● **Exercise task**
Take every line where the string "picture" appears and copy it.

## START Recorded information

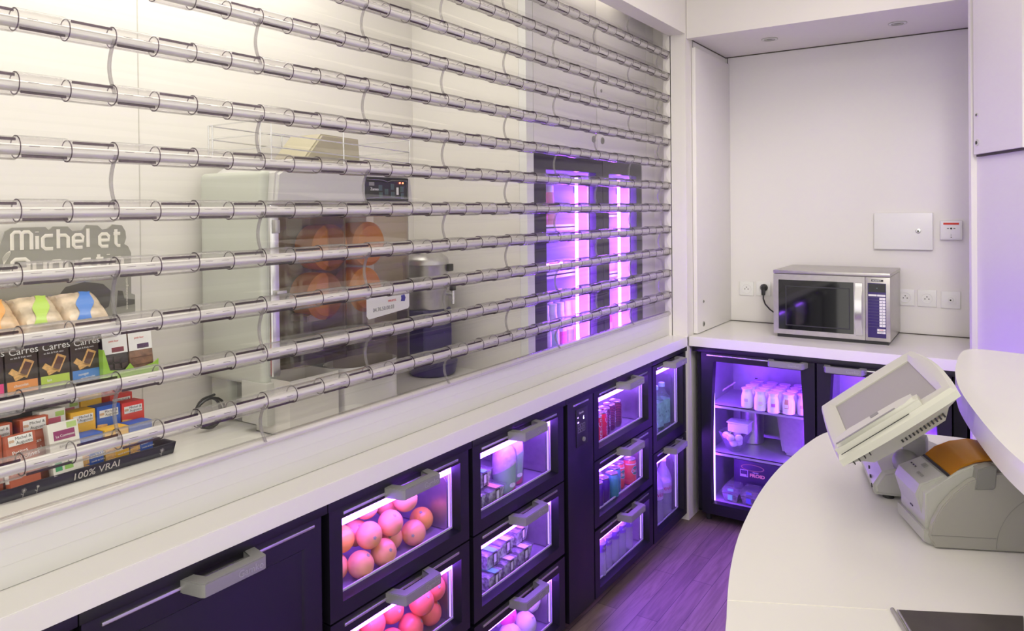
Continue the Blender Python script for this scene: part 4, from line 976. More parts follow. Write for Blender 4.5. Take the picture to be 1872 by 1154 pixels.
# second row: tall biscuit cartons standing on the shelf
cw = .0715
for i, (y0, c, fl_, lab) in enumerate(((.722, (.75, .03, .20), 'pink', 'dark brown biscuit carton with a pink band, cut by the picture edge'), (.797, (.75, .28, .06), 'orange', 'dark brown biscuit carton with an orange band, left of the green one'),
                                   (.872, (.45, .62, .06), 'green', 'dark brown biscuit carton with a lime green band in the middle of the row'), (.947, (.06, .22, .60), 'blue', 'dark brown biscuit carton with a blue band at the right of the row'))):
    t, mt = carton((-1.998, y0, 1.170), cw, .137, .042, brownc, lab, group='tall brown cartons on the display shelf', tilt=.10,
                   patches=(('band', .03, .97, .13, .34, c),),
                   texts=(('Carrés', .024, .12, .80, 'paper', .03), ('au lait & fruit secs', .0065, .16, .735, 'paper', .03), (('caramel', 'chocolat', 'lait', 'nougat')[i], .0095, .22, .235, 'paper', .04), ('et chocolat', .008, .3, .165, 'paper', .04)))
    biscuit(t, mt, ((.62, .55, .012, .021, -.45), (.30, .47, .007, .015, .9), (.42, .42, .006, .013, -1.2)), bis_l, cw, .137)
    obj('printed_chocolate', B().box(.0015, .0028, -.008, .008, -.015, .015, mtx=mt @ Matrix.Translation((0, .62*cw, .55*.137)) @ Matrix.Rotation(-.45, 4, 'X')), bis_d, t)
    o2 = copy_tree(t); o2.location.x -= .050; o2['label'] = f'brown biscuit carton in the back row, behind the one with the {fl_} band'; o2['group'] = 'brown cartons, back row'
# two white-topped packs in a green tray
tg = thing('pack_tray', (-2.02, 1.09, 1.170), 'lime green cardboard tray holding the two white-topped packs', 'tray')
gr = mat('lime_card', (.30, .55, .05), .5)
obj('tray', B().prism([(1.020, 1.172), (1.170, 1.172), (1.170, 1.215), (1.155, 1.205), (1.105, 1.195), (1.090, 1.215), (1.075, 1.198), (1.035, 1.205), (1.020, 1.26)], -1.986, -1.983, 'x').box(-2.06, -1.983, 1.020, 1.170, 1.170, 1.173).box(-2.06, -1.983, 1.017, 1.020, 1.172, 1.262), gr, tg)
for i, (y0, lab) in enumerate(((1.026, 'white-topped chocolate biscuit pack, left one in the lime green tray'), (1.096, 'white-topped biscuit pack with lattice pattern, right one in the lime green tray'))):
    t, mt = carton((-1.990, y0, 1.175), .066, .128, .040, mat('pack_pic', (.035, .025, .022) if i == 0 else (.22, .11, .06), .45, noise=.5, nscale=40), lab, group='packs in the green tray', tilt=.14,
                   patches=(('white_top', 0, 1, .55, 1.0, 'paper'), ('picture', .35, .85, .58, .68, (.35, .05, .04) if i == 0 else (.12, .05, .12))), texts=(('petit four', .007, .25, .80, 'red'),))
    if i:
        b = B()
        for k in range(3): b.box(.0006, .0014, .004, .062, .010+.020*k, .012+.020*k, mtx=mt)
        obj('lattice', b, bis_d, t)
    else:
        b = B()
        for k in range(8): b.box(.0002, .003, .006+(k % 3)*.020, .022+(k % 3)*.020, .008+(k//3)*.020, .024+(k//3)*.020, .002, mtx=mt)
        obj('printed_chocolate', b, mat('pic_choc', (.05, .03, .028), .4), t)
# lower rows
rust = mat('card_rust', (.42, .085, .035), .5); whitec = mat('card_white', (.78, .76, .70), .5); yel = mat('card_yellow', (.85, .48, .03), .5); blu = mat('card_blue', (.02, .10, .50), .5); redc = mat('card_red', (.68, .035, .02), .5)
def sticker(t, mt, w, h, z0=.80, z1=.93):
    p = obj('sticker', B().box(.0002, .0010, .10*w, .90*w, z0*h, z1*h, .0004, mtx=mt), 'paper', t)
    hd_ = B()
    for yy in (.16, .24): hd_.lathe([(.0035, 0), (.0035, .0006)], (0, 0, 0), 10, 'x', mtx=mt @ Matrix.Translation((.0010, yy*w, (z0+z1)/2*h)))
    obj('sticker_heads', hd_, mat('heads', (.62, .42, .28), .6), p)
    mr = mt.to_3x3()
    text('sticker_lettering', 'Michel &', .0095*w/.062, mt @ Vector((.0011, .32*w, ((z0+z1)/2+.01)*h)), mr @ Vector(Yp), mr @ Vector(Zp), 'ink', p, ext=.0001)
    text('sticker_lettering', 'Augustin', .0095*w/.062, mt @ Vector((.0011, .34*w, (z0+.02)*h)), mr @ Vector(Yp), mr @ Vector(Zp), 'ink', p, ext=.0001)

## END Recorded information

● **Correct output**
Continue the Blender Python script for this scene: part 4, from line 976. More parts follow. Write for Blender 4.5. Take the picture to be 1872 by 1154 pixels.
for i, (y0, c, fl_, lab) in enumerate(((.722, (.75, .03, .20), 'pink', 'dark brown biscuit carton with a pink band, cut by the picture edge'), (.797, (.75, .28, .06), 'orange', 'dark brown biscuit carton with an orange band, left of the green one'),
                   patches=(('white_top', 0, 1, .55, 1.0, 'paper'), ('picture', .35, .85, .58, .68, (.35, .05, .04) if i == 0 else (.12, .05, .12))), texts=(('petit four', .007, .25, .80, 'red'),))